Continua o ilustre Prof. Sacha Calmon.
Ora, é razoável supor que a receita bruta de um estabelecimento varie segundo o seu tamanho e a intensidade de suas atividades. É razoável ainda pretender que empreendimentos com maior grau de poluição potencial ou de utilização de recursos naturais requeiram controle e fiscalização mais rigorosos e demorados da parte do IBAMA.
(...)."
Finaliza Sacha Calmon,
Se "o valor da taxa varia segundo o tamanho do estabelecimento a fiscalizar", o que implica maior ou menor trabalho por parte do poder público, maior ou menor exercício do poder de polícia, "é mais do que razoável afirmar que acompanha de perto o custo da fiscalização que constitui sua hipótese de incidência", com atendimento, em conseqüência, "na medida do humanamente possível", dos "princípios da proporcionalidade e da retributividade" (grifos nossos) (Apud, voto do Min. Carlos Mário Velloso no REº 416.601/SC).
2. Conclusão.
Construída com supedâneo em alguns conceitos essenciais, tais como: a)- virtual impossibilidade de aferição matemática direta do custo de cada atuação do Estado; b)- princípio da praticabilidade (o direito não pode ignorar a realidade sobre a qual se aplica); c)- equivalência razoável; d)- medida do humanamente possível; e)- princípios da proporcionalidade e retributividade, a doutrina de Sacha Calmon Navarro Coelho - acolhida pelo Min.
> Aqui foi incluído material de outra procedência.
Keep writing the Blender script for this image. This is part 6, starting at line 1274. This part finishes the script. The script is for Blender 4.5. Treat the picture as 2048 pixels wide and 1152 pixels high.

Carlos Mário Velloso na decisão que negou provimento ao recurso da Associação Gaúcha de Empresas Florestais - AGEFLOR e outros – muda o paradigma até então dominante sobre o conceito e entendimento das bases de cálculos das taxas oriundas do poder de polícia ex vi do art. 77 do Código Tributário Nacional, permitindo assim que tais base de cálculos mensurem o fato gerador de forma indireta e não mais direta e exata como queria o paradigma ora em superação.